> **Supplied material**:
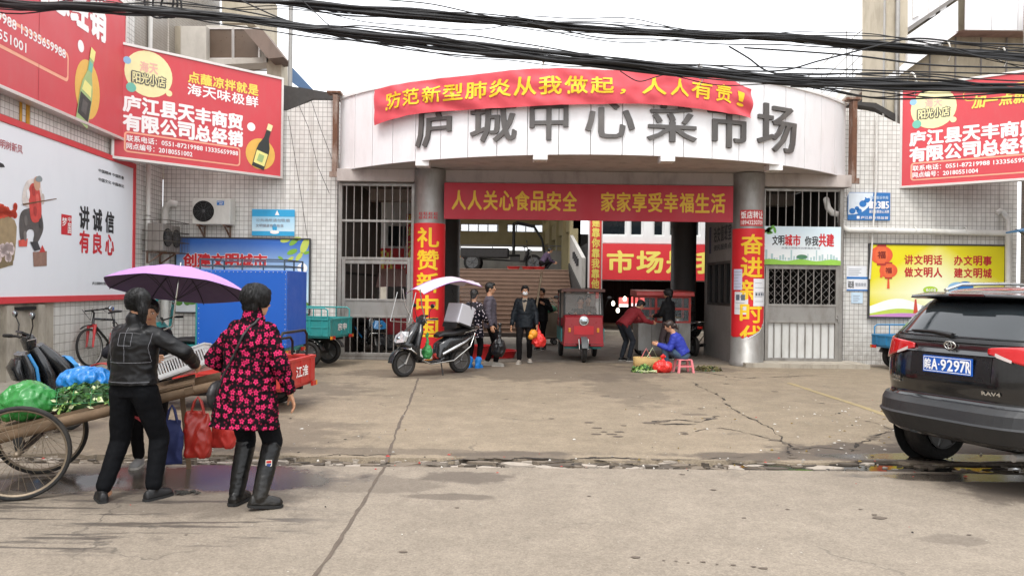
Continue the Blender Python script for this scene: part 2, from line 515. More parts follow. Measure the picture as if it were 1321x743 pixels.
def ground_mat(name, base, alt, wet=(), stains=(), speck=0.5, streak=False, blot=0.34):
    N = Nodes(name)
    p = N.coord()
    nL, nM, nF = N.noise(p, 0.35, 5, 0.6), N.noise(p, 2.6, 8, 0.66), N.noise(p, 90, 3, 0.7)
    c = N.mix(N.ramp(nL, 0.3, 0.7), lin(base), lin(alt))
    c = N.mix(N.math('MULTIPLY', N.ramp(nM, 0.42, 0.75), blot), c, tuple(x * 0.5 for x in lin(alt)))
    c = N.mix(N.math('MULTIPLY', N.ramp(nM, 0.5, 0.25), 0.3), c, tuple(min(1, x * 1.3) for x in lin(base)))
    c = N.mix(0.55, c, N.mix(N.ramp(nF, 0.3, 0.7), (0.33, 0.32, 0.3), (0.68, 0.68, 0.68)), 'OVERLAY')
    vo = N.n('TexVoronoi', {'Vector': p, 'Scale': 24.0, 'Randomness': 1.0}).outputs['Distance']
    sp = N.math('MULTIPLY', N.ramp(vo, 0.16, 0.10), N.ramp(N.noise(p, 5.3, 4), 0.52, 0.62))
    c = N.mix(N.math('MULTIPLY', sp, speck), c, (0.055, 0.045, 0.036))
    vo2 = N.n('TexVoronoi', {'Vector': N.mapping(p, (1, 1, 1), (3.3, 1.7, 0)), 'Scale': 15.0}).outputs['Distance']
    sp2 = N.math('MULTIPLY', N.ramp(vo2, 0.12, 0.07), N.ramp(N.noise(p, 3.1, 4), 0.55, 0.65))
    c = N.mix(N.math('MULTIPLY', sp2, speck), c, (0.62, 0.6, 0.55))
    ag = N.n('TexVoronoi', {'Vector': p, 'Scale': 70.0}).outputs
    agc = N.n('SeparateXYZ', {0: ag['Color']}).outputs[0]
    c = N.mix(0.5, c, N.mix(agc, (0.36, 0.355, 0.35), (0.64, 0.645, 0.65)), 'OVERLAY')
    n3 = N.noise(p, 13, 6, 0.75)
    c = N.mix(0.6, c, N.mix(N.ramp(n3, 0.3, 0.72), (0.6, 0.6, 0.6), (0.4, 0.395, 0.39)), 'OVERLAY')
    # hairline cracks
    wv = N.n('VectorMath', {0: p, 1: N.n('VectorMath', {0: N.n('TexNoise', {'Vector': p, 'Scale': 2.0, 'Detail': 5}).outputs['Color'], 1: (0.5, 0.5, 0.5)}, operation='SCALE').outputs[0]}, operation='ADD').outputs[0]
    ck = N.n('TexVoronoi', {'Vector': wv, 'Scale': 0.33}, feature='DISTANCE_TO_EDGE').outputs['Distance']
    ckm = N.math('MULTIPLY', N.ramp(ck, 0.006, 0.0015), N.ramp(N.noise(p, 0.5, 2), 0.5, 0.6))
    c = N.mix(N.math('MULTIPLY', ckm, 0.6), c, (0.05, 0.043, 0.036))
    rough = N.math('ADD', 0.72, N.math('MULTIPLY', nM, 0.2))
    for (cx, cy, rx, ry, a) in stains:
        k = N.math('MULTIPLY', ell_mask(N, p, cx, cy, rx, ry, nM), a)
        c = N.mix(k, c, (0.075, 0.058, 0.045))
    if streak:
        q = N.mapping(p, (0.5, 7.5, 1), (0, 0, 0), (0, 0, RAD(-12)))
        k = N.math('MULTIPLY', N.ramp(N.math('ADD', N.math('MULTIPLY', N.noise(q, 1.6, 6, 0.65), 0.8), N.math('MULTIPLY', nM, 0.2)), 0.52, 0.56), ell_mask(N, p, -2.9, 5.1, 1.9, 0.8, nL, 0.4))
        c = N.mix(N.math('MULTIPLY', k, 0.75), c, (0.05, 0.042, 0.036))
        rough = N.math('SUBTRACT', rough, N.math('MULTIPLY', k, 0.3))
    hb = N.math('ADD', N.math('MULTIPLY', nM, 0.6), N.math('MULTIPLY', nF, 0.4))
    for (cx, cy, rx, ry, a) in wet:
        k = ell_mask(N, p, cx, cy, rx, ry, nM, 0.55)
        c = N.mix(N.math('MULTIPLY', k, a), c, (0.05, 0.041, 0.034))
        rough = N.math('MULTIPLY', rough, N.math('SUBTRACT', 1.0, N.math('MULTIPLY', k, 0.76)))
        hb = N.math('MULTIPLY', hb, N.math('SUBTRACT', 1.0, N.math('MULTIPLY', k, 0.97)))
    N.out(Base_Color=c, Roughness=rough)
    N.bump(hb, 0.35, 0.012)
    return N.m

m_road = ground_mat('road_concrete', '#857b6e', '#7d7366', wet=((-2.5, 6.22, 1.35, 0.5, 0.85), (-3.6, 6.0, 0.6, 0.35, 0.6), (4.1, 6.55, 1.2, 0.16, 0.75)),
                    stains=((-0.35, 6.35, 0.5, 0.22, 0.7), (-0.45, 5.75, 0.4, 0.1, 0.6), (-1.2, 6.1, 0.7, 0.3, 0.4), (-2.4, 5.6, 1.0, 0.5, 0.4), (2.9, 4.9, 0.2, 0.12, 0.4), (4.6, 6.1, 1.0, 0.7, 0.75)), streak=True, blot=0.24)
m_yard = ground_mat('forecourt_concrete', '#897c6a', '#7c705e', wet=((4.3, 7.35, 1.5, 0.2, 0.8),),
                    stains=((0.8, 14.6, 2.6, 1.8, 0.5), (1.9, 12.4, 0.7, 2.2, 0.35), (4.6, 7.5, 2.2, 0.55, 0.9), (2.6, 7.3, 1.2, 0.2, 0.8), (5.3, 8.2, 1.4, 0.8, 0.7), (-1.2, 7.3, 2.2, 0.16, 0.5), (0.1, 7.2, 0.6, 0.2, 0.6), (-1.8, 13.8, 1.4, 0.8, 0.5), (-3.5, 8.0, 2.0, 1.4, 0.45), (3.4, 15.2, 1.3, 0.7, 0.55), (-4.9, 11.5, 3, 1.6, 0.45), (2.4, 9.7, 0.2, 0.1, 0.6)), speck=0.8)
m_inner = ground_mat('market_floor', '#857c71', '#746b60', stains=((1, 19, 4, 3, 0.4),), speck=0.6)
m_crack = M('crack_dirt', '#2b2520', 0.95, var=0.4, vs=20)
m_joint = M('joint_dirt', '#5b5046', 0.95, var=0.4, vs=12)
m_earth = M('wet_gutter_dirt', '#4d443b', 0.7, var=0.5, vs=9, bump=0.8)

def strip(mb, pts, w, z, mat, jit=0.0):
    L = []
    for i, (x, y) in enumerate(pts):
        ww = w * random.uniform(0.4, 1.25) if jit else w
        a, b = pts[max(0, i - 1)], pts[min(len(pts) - 1, i + 1)]
        d = V((b[0] - a[0], b[1] - a[1], 0)).normalized()
        n = V((-d.y, d.x, 0)) * ww / 2
        L.append((V((x, y, z)) + n, V((x, y, z)) - n))
    for (a, b), (c, d) in zip(L, L[1:]):
        mb.add([a, b, d, c], [(0, 1, 2, 3)], mat)

def wig(pts, step=0.12, amp=0.05):
    out = []
    for (x0, y0), (x1, y1) in zip(pts, pts[1:]):
        n = max(2, int(math.hypot(x1 - x0, y1 - y0) / step))
        for k in range(n):
            t = k / n
            out.append((x0 + (x1 - x0) * t + random.uniform(-amp, amp), y0 + (y1 - y0) * t + random.uniform(-amp, amp)))
    return out + [pts[-1]]

def gp(px, py):
    """ground point under a photograph pixel"""
    d = py - 371.5 - (px - 660.5) * ROLL
    p = at(px, py, CAM_H * FOC / d)
    return (p.x, p.y)

def gut(x):
    return 6.7 + 0.012 * x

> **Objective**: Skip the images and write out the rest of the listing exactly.

> **Reply**:
Continue the Blender Python script for this scene: part 2, from line 515. More parts follow. Measure the picture as if it were 1321x743 pixels.
def ground_mat(name, base, alt, wet=(), stains=(), speck=0.5, streak=False, blot=0.34):
    N = Nodes(name)
    p = N.coord()
    nL, nM, nF = N.noise(p, 0.35, 5, 0.6), N.noise(p, 2.6, 8, 0.66), N.noise(p, 90, 3, 0.7)
    c = N.mix(N.ramp(nL, 0.3, 0.7), lin(base), lin(alt))
    c = N.mix(N.math('MULTIPLY', N.ramp(nM, 0.42, 0.75), blot), c, tuple(x * 0.5 for x in lin(alt)))
    c = N.mix(N.math('MULTIPLY', N.ramp(nM, 0.5, 0.25), 0.3), c, tuple(min(1, x * 1.3) for x in lin(base)))
    c = N.mix(0.55, c, N.mix(N.ramp(nF, 0.3, 0.7), (0.33, 0.32, 0.3), (0.68, 0.68, 0.68)), 'OVERLAY')
    vo = N.n('TexVoronoi', {'Vector': p, 'Scale': 24.0, 'Randomness': 1.0}).outputs['Distance']
    sp = N.math('MULTIPLY', N.ramp(vo, 0.16, 0.10), N.ramp(N.noise(p, 5.3, 4), 0.52, 0.62))
    c = N.mix(N.math('MULTIPLY', sp, speck), c, (0.055, 0.045, 0.036))
    vo2 = N.n('TexVoronoi', {'Vector': N.mapping(p, (1, 1, 1), (3.3, 1.7, 0)), 'Scale': 15.0}).outputs['Distance']
    sp2 = N.math('MULTIPLY', N.ramp(vo2, 0.12, 0.07), N.ramp(N.noise(p, 3.1, 4), 0.55, 0.65))
    c = N.mix(N.math('MULTIPLY', sp2, speck), c, (0.62, 0.6, 0.55))
    ag = N.n('TexVoronoi', {'Vector': p, 'Scale': 70.0}).outputs
    agc = N.n('SeparateXYZ', {0: ag['Color']}).outputs[0]
    c = N.mix(0.5, c, N.mix(agc, (0.36, 0.355, 0.35), (0.64, 0.645, 0.65)), 'OVERLAY')
    n3 = N.noise(p, 13, 6, 0.75)
    c = N.mix(0.6, c, N.mix(N.ramp(n3, 0.3, 0.72), (0.6, 0.6, 0.6), (0.4, 0.395, 0.39)), 'OVERLAY')
    # hairline cracks
    wv = N.n('VectorMath', {0: p, 1: N.n('VectorMath', {0: N.n('TexNoise', {'Vector': p, 'Scale': 2.0, 'Detail': 5}).outputs['Color'], 1: (0.5, 0.5, 0.5)}, operation='SCALE').outputs[0]}, operation='ADD').outputs[0]
    ck = N.n('TexVoronoi', {'Vector': wv, 'Scale': 0.33}, feature='DISTANCE_TO_EDGE').outputs['Distance']
    ckm = N.math('MULTIPLY', N.ramp(ck, 0.006, 0.0015), N.ramp(N.noise(p, 0.5, 2), 0.5, 0.6))
    c = N.mix(N.math('MULTIPLY', ckm, 0.6), c, (0.05, 0.043, 0.036))
    rough = N.math('ADD', 0.72, N.math('MULTIPLY', nM, 0.2))
    for (cx, cy, rx, ry, a) in stains:
        k = N.math('MULTIPLY', ell_mask(N, p, cx, cy, rx, ry, nM), a)
        c = N.mix(k, c, (0.075, 0.058, 0.045))
    if streak:
        q = N.mapping(p, (0.5, 7.5, 1), (0, 0, 0), (0, 0, RAD(-12)))
        k = N.math('MULTIPLY', N.ramp(N.math('ADD', N.math('MULTIPLY', N.noise(q, 1.6, 6, 0.65), 0.8), N.math('MULTIPLY', nM, 0.2)), 0.52, 0.56), ell_mask(N, p, -2.9, 5.1, 1.9, 0.8, nL, 0.4))
        c = N.mix(N.math('MULTIPLY', k, 0.75), c, (0.05, 0.042, 0.036))
        rough = N.math('SUBTRACT', rough, N.math('MULTIPLY', k, 0.3))
    hb = N.math('ADD', N.math('MULTIPLY', nM, 0.6), N.math('MULTIPLY', nF, 0.4))
    for (cx, cy, rx, ry, a) in wet:
        k = ell_mask(N, p, cx, cy, rx, ry, nM, 0.55)
        c = N.mix(N.math('MULTIPLY', k, a), c, (0.05, 0.041, 0.034))
        rough = N.math('MULTIPLY', rough, N.math('SUBTRACT', 1.0, N.math('MULTIPLY', k, 0.76)))
        hb = N.math('MULTIPLY', hb, N.math('SUBTRACT', 1.0, N.math('MULTIPLY', k, 0.97)))
    N.out(Base_Color=c, Roughness=rough)
    N.bump(hb, 0.35, 0.012)
    return N.m

m_road = ground_mat('road_concrete', '#857b6e', '#7d7366', wet=((-2.5, 6.22, 1.35, 0.5, 0.85), (-3.6, 6.0, 0.6, 0.35, 0.6), (4.1, 6.55, 1.2, 0.16, 0.75)),
                    stains=((-0.35, 6.35, 0.5, 0.22, 0.7), (-0.45, 5.75, 0.4, 0.1, 0.6), (-1.2, 6.1, 0.7, 0.3, 0.4), (-2.4, 5.6, 1.0, 0.5, 0.4), (2.9, 4.9, 0.2, 0.12, 0.4), (4.6, 6.1, 1.0, 0.7, 0.75)), streak=True, blot=0.24)
m_yard = ground_mat('forecourt_concrete', '#897c6a', '#7c705e', wet=((4.3, 7.35, 1.5, 0.2, 0.8),),
                    stains=((0.8, 14.6, 2.6, 1.8, 0.5), (1.9, 12.4, 0.7, 2.2, 0.35), (4.6, 7.5, 2.2, 0.55, 0.9), (2.6, 7.3, 1.2, 0.2, 0.8), (5.3, 8.2, 1.4, 0.8, 0.7), (-1.2, 7.3, 2.2, 0.16, 0.5), (0.1, 7.2, 0.6, 0.2, 0.6), (-1.8, 13.8, 1.4, 0.8, 0.5), (-3.5, 8.0, 2.0, 1.4, 0.45), (3.4, 15.2, 1.3, 0.7, 0.55), (-4.9, 11.5, 3, 1.6, 0.45), (2.4, 9.7, 0.2, 0.1, 0.6)), speck=0.8)
m_inner = ground_mat('market_floor', '#857c71', '#746b60', stains=((1, 19, 4, 3, 0.4),), speck=0.6)
m_crack = M('crack_dirt', '#2b2520', 0.95, var=0.4, vs=20)
m_joint = M('joint_dirt', '#5b5046', 0.95, var=0.4, vs=12)
m_earth = M('wet_gutter_dirt', '#4d443b', 0.7, var=0.5, vs=9, bump=0.8)

def strip(mb, pts, w, z, mat, jit=0.0):
    L = []
    for i, (x, y) in enumerate(pts):
        ww = w * random.uniform(0.4, 1.25) if jit else w
        a, b = pts[max(0, i - 1)], pts[min(len(pts) - 1, i + 1)]
        d = V((b[0] - a[0], b[1] - a[1], 0)).normalized()
        n = V((-d.y, d.x, 0)) * ww / 2
        L.append((V((x, y, z)) + n, V((x, y, z)) - n))
    for (a, b), (c, d) in zip(L, L[1:]):
        mb.add([a, b, d, c], [(0, 1, 2, 3)], mat)

def wig(pts, step=0.12, amp=0.05):
    out = []
    for (x0, y0), (x1, y1) in zip(pts, pts[1:]):
        n = max(2, int(math.hypot(x1 - x0, y1 - y0) / step))
        for k in range(n):
            t = k / n
            out.append((x0 + (x1 - x0) * t + random.uniform(-amp, amp), y0 + (y1 - y0) * t + random.uniform(-amp, amp)))
    return out + [pts[-1]]

def gp(px, py):
    """ground point under a photograph pixel"""
    d = py - 371.5 - (px - 660.5) * ROLL
    p = at(px, py, CAM_H * FOC / d)
    return (p.x, p.y)

def gut(x):
    return 6.7 + 0.012 * x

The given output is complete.